Somewhere I remember someone referring to this as a "memory vortex'' or "the vortex effect."
Because I have been fortunate enough to travel a good bit for most of my life around the United States, these "vortex'' moments happen all over the place. I see something about Pittsburgh, which reminds me of the time I flew into Pittsburgh on my way to State College and all 50 of the "Miss America'' contestants where there, gathered at one gate. Turns out for some reason they all flew into Pittsburgh before going on to Atlantic City, where they would show up en masse for the Miss America pageant. I don't know why the pageant organizers had them meet in Pittsburgh, and if it was always Pittsburgh or if sometimes they met in Cleveland and sometimes Richmond or wherever.
That was the trip where I flew into State College for a Penn State football game, and the night before a couple of us wandered around what, at least at the time, seemed like one of the coolest college towns ever. We went into some legendary bar called the Rathskeller where the guys I was with drank Rolling Rock and apparently it was OK to take out pocket knives and carve names or messages into the tables. Later we wandered into this upstairs club that was absolutely packed, and when they started playing Elvis' "Jailhouse Rock" everyone started dancing and singing along; it was one of those inexplicable experiences that took a song I'd never cared for and turned it into this memory that always makes me smile.
Or how any time I'm in an unfamiliar town, turn a corner and see a McDonald's, I always think of my sister seeing a McDonald's on a trip to California and saying, "Oh, good! A home-cooked meal!''
It was a trip my family took out west for my oldest brother's wedding. We drove from Atlanta to Los Angeles to San Francisco and back through Denver and Kansas City, pulling the camping trailer my Dad built and going camp-ground-to camp ground. We stopped in Arizona to see the Grand Canyon, taking a small plane ride into the canyon that was so rough Mom was throwing up in the front seat. ... I ride in the back of the stationwagon, lying down, either looking at the mountains or reading Westerns that I'd get from drug stores along the way. ... My first piece of real beef jerky, which until that time I'd only read about in books. My brother and I bought it at some road-side stand high in the mountains of Nevada, back before you could buy beef jerky at every convenience store and truck stop in America.
You get the idea.
But here is the point - and I think I have one: the other day as I was trying to figure out why, even though I've lived here since November, the Gulf Coast of Mississippi just doesn't feel like home. And it occured to me: no memory vortex.

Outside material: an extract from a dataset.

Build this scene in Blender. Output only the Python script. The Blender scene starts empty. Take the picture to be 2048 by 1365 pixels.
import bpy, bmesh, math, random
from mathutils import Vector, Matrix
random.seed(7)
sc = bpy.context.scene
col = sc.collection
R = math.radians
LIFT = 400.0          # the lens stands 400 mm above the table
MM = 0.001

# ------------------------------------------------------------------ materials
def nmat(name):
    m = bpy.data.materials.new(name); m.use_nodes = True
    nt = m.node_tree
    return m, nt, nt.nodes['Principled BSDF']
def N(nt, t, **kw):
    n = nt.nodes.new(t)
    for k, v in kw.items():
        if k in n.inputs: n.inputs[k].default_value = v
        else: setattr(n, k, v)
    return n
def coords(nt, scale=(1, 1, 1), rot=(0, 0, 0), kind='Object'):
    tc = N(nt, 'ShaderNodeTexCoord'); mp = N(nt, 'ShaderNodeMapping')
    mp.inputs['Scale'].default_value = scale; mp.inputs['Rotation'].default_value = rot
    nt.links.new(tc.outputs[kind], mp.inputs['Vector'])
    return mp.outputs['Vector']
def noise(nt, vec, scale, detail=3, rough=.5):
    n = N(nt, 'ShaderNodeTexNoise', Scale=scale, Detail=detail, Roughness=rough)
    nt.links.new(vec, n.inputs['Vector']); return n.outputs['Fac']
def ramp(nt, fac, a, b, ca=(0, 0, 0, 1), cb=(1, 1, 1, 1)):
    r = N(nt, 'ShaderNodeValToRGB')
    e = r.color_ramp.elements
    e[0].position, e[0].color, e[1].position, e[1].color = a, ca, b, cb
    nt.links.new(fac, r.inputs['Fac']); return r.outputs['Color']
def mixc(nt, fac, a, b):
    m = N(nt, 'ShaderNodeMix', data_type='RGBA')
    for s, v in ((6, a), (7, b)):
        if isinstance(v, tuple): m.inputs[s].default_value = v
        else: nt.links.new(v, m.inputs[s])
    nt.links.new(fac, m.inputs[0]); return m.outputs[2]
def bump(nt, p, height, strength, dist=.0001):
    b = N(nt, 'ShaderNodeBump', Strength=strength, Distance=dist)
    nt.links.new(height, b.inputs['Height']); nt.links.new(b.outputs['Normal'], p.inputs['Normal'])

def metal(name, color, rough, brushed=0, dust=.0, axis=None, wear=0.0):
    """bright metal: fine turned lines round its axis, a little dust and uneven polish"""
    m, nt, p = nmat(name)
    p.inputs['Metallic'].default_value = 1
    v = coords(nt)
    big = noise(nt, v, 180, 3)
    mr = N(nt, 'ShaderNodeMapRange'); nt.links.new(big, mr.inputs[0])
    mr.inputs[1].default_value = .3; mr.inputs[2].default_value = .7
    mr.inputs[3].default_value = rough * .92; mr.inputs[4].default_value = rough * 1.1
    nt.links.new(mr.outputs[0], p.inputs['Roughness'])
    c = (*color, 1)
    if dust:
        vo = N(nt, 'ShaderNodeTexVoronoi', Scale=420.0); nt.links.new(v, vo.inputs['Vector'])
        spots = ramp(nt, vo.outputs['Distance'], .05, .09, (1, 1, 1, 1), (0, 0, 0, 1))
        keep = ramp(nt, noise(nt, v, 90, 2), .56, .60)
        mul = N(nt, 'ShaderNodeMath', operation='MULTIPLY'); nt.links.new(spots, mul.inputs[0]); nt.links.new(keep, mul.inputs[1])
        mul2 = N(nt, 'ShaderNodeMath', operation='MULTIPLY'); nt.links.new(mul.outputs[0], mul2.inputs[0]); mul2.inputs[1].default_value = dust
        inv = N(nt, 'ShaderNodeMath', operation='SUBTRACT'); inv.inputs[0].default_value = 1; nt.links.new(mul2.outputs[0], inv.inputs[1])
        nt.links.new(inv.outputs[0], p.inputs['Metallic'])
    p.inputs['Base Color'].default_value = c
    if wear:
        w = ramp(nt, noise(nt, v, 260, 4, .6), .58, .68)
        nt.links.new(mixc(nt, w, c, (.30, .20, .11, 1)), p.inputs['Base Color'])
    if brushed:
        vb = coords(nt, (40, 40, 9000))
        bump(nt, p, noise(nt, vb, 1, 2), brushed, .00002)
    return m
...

There is nothing here that creates those associations in my mind. It's the strangest thing. I love the scenic drive along the Mississippi Sound every day; the waves and beach and sunsets. I love the remaining old homes, the handful of restaurants that I'm now familiar with. I really like the people I work with and the work I'm doing.
But I still feel out of place. Even though the memory vortex often kicks in while in places I've never been, it just doesn't seem to happen here.
It's very strange. But even the memories that I've created around this place - ridiculously long walks with The Trophy Wife over bridges where we stumble onto a parade or see one woman's shoe that has us nervously looking over the side for a body, certain that where there is one shoe there should be another - I have to almost force myself to come up with those memories. They don't just happen. The 'vortex' doesn't just take over and start my mind spiraling to other places, other people, other times.
I'm not sure what this means. Or if it means anything. I just know I can't seem to create any real associations with this place, despite having some some wonderful things, been some wonderful places, and met some wonderful people...
Maybe it just takes time.

1 comment:

  1. Happens to me all the time. I was listening to a podcast the other day that mentioned Shula's Steakhouse, and I remembered being in Detroit one time covering Vandy in the NCAA Tournament and there being a Shula's in my hotel. Thought about eating there until I wandered over to look at the menu, did the math in my head and realizing that I would blow two or three trips worth of expense money on one meal.